#### RECORDS PROVIDED ####

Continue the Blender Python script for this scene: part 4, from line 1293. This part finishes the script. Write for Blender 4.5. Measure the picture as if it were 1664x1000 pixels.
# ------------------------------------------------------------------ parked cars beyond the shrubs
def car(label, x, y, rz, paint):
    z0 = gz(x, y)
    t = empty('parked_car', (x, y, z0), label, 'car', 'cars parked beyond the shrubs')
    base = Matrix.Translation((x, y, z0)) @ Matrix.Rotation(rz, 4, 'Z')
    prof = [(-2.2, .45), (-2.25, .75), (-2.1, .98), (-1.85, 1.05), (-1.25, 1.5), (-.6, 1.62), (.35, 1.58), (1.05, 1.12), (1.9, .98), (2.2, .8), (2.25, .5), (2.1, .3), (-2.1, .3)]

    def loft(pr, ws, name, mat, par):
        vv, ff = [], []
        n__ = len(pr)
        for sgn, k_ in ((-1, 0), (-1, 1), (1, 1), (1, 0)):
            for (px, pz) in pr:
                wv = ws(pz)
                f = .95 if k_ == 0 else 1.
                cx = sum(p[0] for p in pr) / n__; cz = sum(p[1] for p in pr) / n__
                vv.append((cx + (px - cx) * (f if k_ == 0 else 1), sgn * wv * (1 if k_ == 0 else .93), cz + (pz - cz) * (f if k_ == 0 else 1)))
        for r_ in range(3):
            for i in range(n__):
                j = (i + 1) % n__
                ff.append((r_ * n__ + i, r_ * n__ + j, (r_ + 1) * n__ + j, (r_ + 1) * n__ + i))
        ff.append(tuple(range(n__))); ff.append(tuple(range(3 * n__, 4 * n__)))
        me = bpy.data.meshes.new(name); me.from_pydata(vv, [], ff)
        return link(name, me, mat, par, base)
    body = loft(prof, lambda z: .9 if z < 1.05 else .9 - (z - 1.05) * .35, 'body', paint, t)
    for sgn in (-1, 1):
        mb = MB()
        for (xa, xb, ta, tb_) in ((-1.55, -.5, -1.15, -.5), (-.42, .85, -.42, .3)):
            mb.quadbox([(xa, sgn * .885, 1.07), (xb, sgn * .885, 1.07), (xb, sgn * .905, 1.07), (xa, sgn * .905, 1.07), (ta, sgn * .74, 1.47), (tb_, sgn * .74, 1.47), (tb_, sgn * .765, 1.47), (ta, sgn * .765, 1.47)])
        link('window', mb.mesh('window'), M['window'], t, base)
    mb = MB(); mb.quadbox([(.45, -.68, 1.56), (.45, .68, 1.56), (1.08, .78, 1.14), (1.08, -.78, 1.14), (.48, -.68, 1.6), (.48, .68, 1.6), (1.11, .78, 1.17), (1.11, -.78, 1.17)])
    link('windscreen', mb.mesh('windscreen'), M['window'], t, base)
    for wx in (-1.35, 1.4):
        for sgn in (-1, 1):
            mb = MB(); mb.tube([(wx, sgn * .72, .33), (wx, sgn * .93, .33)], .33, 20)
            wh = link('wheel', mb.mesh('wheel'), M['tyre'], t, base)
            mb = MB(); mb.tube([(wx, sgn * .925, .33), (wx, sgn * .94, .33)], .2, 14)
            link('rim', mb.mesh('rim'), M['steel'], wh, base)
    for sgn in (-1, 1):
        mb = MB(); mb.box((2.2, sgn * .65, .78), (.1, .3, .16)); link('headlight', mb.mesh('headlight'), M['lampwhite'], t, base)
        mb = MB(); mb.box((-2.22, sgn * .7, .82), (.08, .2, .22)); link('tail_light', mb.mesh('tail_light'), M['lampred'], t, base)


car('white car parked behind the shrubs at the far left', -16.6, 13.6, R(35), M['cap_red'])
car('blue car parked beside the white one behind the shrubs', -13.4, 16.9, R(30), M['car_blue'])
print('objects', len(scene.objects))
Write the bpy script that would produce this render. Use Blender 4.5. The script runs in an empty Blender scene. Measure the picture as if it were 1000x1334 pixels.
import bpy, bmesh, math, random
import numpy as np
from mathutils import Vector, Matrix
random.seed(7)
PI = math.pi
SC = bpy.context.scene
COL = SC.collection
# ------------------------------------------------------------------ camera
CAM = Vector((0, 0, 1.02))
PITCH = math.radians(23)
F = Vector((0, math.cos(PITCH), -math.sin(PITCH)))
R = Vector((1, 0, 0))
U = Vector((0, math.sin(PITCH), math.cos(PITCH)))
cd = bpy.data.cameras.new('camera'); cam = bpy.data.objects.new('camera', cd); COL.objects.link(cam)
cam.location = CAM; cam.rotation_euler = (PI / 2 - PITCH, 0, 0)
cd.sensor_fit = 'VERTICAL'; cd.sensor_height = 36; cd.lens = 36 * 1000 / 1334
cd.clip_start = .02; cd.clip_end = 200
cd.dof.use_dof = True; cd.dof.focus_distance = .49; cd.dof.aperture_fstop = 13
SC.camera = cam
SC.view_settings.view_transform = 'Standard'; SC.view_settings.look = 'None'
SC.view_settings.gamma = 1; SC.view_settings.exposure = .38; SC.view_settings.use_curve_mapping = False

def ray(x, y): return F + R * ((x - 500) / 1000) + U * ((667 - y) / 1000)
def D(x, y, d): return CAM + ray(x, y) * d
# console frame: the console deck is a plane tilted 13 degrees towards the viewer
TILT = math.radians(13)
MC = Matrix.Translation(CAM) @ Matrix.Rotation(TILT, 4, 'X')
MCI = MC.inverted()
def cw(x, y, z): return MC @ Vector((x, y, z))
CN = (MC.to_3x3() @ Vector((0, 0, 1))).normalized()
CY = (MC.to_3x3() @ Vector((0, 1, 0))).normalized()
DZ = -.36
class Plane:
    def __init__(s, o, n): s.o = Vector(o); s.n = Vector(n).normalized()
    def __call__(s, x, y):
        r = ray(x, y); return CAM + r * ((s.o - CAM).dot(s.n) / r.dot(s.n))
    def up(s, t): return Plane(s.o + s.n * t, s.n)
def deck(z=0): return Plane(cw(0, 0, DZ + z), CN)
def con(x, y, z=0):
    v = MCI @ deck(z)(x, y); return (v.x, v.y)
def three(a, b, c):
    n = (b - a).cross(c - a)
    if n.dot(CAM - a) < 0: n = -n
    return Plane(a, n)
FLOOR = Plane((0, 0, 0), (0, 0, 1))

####

REQUIREMENTS =>
Up to and including the line with "(2.1, .3), (-2.1, .3)]", print every line of the records from the start.

REPLY =>
Continue the Blender Python script for this scene: part 4, from line 1293. This part finishes the script. Write for Blender 4.5. Measure the picture as if it were 1664x1000 pixels.
# ------------------------------------------------------------------ parked cars beyond the shrubs
def car(label, x, y, rz, paint):
    z0 = gz(x, y)
    t = empty('parked_car', (x, y, z0), label, 'car', 'cars parked beyond the shrubs')
    base = Matrix.Translation((x, y, z0)) @ Matrix.Rotation(rz, 4, 'Z')
    prof = [(-2.2, .45), (-2.25, .75), (-2.1, .98), (-1.85, 1.05), (-1.25, 1.5), (-.6, 1.62), (.35, 1.58), (1.05, 1.12), (1.9, .98), (2.2, .8), (2.25, .5), (2.1, .3), (-2.1, .3)]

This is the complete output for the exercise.